Only the lines from the start of the data through the one containing "tag(p[0], s, p[3], p[4])" belong in your answer; return them exactly.
═════ Data excerpt ═════
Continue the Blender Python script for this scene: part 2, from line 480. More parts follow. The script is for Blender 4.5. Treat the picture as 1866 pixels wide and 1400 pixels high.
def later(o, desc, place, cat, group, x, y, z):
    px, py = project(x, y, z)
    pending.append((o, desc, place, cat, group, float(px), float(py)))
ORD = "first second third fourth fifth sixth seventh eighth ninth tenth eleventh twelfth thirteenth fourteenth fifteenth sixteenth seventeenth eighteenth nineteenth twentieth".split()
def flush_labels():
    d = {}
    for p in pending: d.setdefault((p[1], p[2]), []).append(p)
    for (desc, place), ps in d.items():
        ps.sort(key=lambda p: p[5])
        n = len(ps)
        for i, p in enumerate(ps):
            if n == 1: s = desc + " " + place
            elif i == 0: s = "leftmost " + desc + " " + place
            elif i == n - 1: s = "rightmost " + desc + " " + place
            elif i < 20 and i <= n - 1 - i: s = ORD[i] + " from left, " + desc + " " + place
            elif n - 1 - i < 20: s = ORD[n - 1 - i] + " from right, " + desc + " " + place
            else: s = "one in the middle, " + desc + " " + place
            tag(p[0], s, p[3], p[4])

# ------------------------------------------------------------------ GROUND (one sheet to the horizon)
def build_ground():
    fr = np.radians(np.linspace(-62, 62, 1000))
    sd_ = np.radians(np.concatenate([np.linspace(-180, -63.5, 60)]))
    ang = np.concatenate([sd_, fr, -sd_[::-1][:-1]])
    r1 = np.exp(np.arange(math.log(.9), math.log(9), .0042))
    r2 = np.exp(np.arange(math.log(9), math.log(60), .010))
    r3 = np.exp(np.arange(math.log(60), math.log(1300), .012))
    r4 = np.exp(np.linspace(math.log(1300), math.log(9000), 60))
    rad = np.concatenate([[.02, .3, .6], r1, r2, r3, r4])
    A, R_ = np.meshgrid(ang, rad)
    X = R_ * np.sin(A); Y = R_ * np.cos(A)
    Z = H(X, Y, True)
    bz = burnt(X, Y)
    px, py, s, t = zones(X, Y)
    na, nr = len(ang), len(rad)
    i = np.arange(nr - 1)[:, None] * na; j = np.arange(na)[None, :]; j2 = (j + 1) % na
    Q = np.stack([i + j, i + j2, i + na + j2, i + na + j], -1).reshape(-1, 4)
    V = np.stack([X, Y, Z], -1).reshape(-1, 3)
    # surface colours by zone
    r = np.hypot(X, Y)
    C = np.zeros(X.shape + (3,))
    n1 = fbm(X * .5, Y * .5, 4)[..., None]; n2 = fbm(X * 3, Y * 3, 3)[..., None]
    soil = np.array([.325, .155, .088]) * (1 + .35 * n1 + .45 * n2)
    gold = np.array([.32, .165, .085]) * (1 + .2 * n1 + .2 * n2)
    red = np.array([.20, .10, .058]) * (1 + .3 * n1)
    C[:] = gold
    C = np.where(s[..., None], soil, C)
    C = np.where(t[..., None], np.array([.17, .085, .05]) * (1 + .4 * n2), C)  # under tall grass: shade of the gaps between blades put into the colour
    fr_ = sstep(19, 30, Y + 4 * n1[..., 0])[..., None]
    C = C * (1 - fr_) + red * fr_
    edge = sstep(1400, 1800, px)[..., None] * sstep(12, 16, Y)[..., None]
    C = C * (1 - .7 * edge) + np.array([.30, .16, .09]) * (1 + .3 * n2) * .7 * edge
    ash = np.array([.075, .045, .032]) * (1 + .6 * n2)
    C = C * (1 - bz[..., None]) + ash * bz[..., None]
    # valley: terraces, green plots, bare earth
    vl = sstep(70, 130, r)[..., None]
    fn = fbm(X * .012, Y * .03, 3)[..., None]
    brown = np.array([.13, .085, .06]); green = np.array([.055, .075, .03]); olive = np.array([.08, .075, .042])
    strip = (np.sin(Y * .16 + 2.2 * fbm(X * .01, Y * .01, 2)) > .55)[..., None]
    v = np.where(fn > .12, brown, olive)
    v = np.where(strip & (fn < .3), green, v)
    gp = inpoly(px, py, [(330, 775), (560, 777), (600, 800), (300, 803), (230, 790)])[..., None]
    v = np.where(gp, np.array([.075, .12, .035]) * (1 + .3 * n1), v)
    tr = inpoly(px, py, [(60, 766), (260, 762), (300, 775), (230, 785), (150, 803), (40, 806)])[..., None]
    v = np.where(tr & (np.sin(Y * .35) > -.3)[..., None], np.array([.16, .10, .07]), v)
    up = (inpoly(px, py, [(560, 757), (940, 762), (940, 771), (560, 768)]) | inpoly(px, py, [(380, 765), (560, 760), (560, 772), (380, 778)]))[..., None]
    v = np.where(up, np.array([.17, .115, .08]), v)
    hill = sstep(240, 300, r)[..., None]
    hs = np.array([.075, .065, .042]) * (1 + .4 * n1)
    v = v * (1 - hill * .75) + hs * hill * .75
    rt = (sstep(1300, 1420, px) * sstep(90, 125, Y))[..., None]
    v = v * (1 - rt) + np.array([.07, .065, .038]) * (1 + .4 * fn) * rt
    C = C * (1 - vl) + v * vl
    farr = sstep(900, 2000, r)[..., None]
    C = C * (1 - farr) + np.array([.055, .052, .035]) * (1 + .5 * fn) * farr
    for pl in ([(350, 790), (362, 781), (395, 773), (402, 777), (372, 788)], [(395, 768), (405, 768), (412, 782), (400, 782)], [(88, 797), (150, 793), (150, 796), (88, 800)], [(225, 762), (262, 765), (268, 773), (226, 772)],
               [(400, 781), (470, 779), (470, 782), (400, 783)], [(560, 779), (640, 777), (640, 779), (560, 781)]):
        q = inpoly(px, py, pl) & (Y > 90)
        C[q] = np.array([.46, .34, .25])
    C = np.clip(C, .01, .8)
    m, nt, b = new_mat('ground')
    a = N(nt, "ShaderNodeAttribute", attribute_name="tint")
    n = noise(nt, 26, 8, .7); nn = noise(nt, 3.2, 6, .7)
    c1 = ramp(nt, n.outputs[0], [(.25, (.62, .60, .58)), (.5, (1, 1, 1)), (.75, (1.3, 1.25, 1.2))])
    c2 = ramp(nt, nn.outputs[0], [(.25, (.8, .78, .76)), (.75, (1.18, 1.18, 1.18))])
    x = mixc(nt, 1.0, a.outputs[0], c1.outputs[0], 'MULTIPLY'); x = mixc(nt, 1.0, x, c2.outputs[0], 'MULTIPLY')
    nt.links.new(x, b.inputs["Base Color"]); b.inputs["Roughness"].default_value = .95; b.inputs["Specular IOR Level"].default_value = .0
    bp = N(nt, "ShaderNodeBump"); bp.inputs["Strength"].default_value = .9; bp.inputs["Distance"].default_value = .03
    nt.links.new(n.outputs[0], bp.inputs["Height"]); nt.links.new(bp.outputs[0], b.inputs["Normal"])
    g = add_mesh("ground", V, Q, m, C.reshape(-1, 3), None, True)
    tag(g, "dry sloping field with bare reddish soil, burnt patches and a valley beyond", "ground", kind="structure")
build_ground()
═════
Expected output —
Continue the Blender Python script for this scene: part 2, from line 480. More parts follow. The script is for Blender 4.5. Treat the picture as 1866 pixels wide and 1400 pixels high.
def later(o, desc, place, cat, group, x, y, z):
    px, py = project(x, y, z)
    pending.append((o, desc, place, cat, group, float(px), float(py)))
ORD = "first second third fourth fifth sixth seventh eighth ninth tenth eleventh twelfth thirteenth fourteenth fifteenth sixteenth seventeenth eighteenth nineteenth twentieth".split()
def flush_labels():
    d = {}
    for p in pending: d.setdefault((p[1], p[2]), []).append(p)
    for (desc, place), ps in d.items():
        ps.sort(key=lambda p: p[5])
        n = len(ps)
        for i, p in enumerate(ps):
            if n == 1: s = desc + " " + place
            elif i == 0: s = "leftmost " + desc + " " + place
            elif i == n - 1: s = "rightmost " + desc + " " + place
            elif i < 20 and i <= n - 1 - i: s = ORD[i] + " from left, " + desc + " " + place
            elif n - 1 - i < 20: s = ORD[n - 1 - i] + " from right, " + desc + " " + place
            else: s = "one in the middle, " + desc + " " + place
            tag(p[0], s, p[3], p[4])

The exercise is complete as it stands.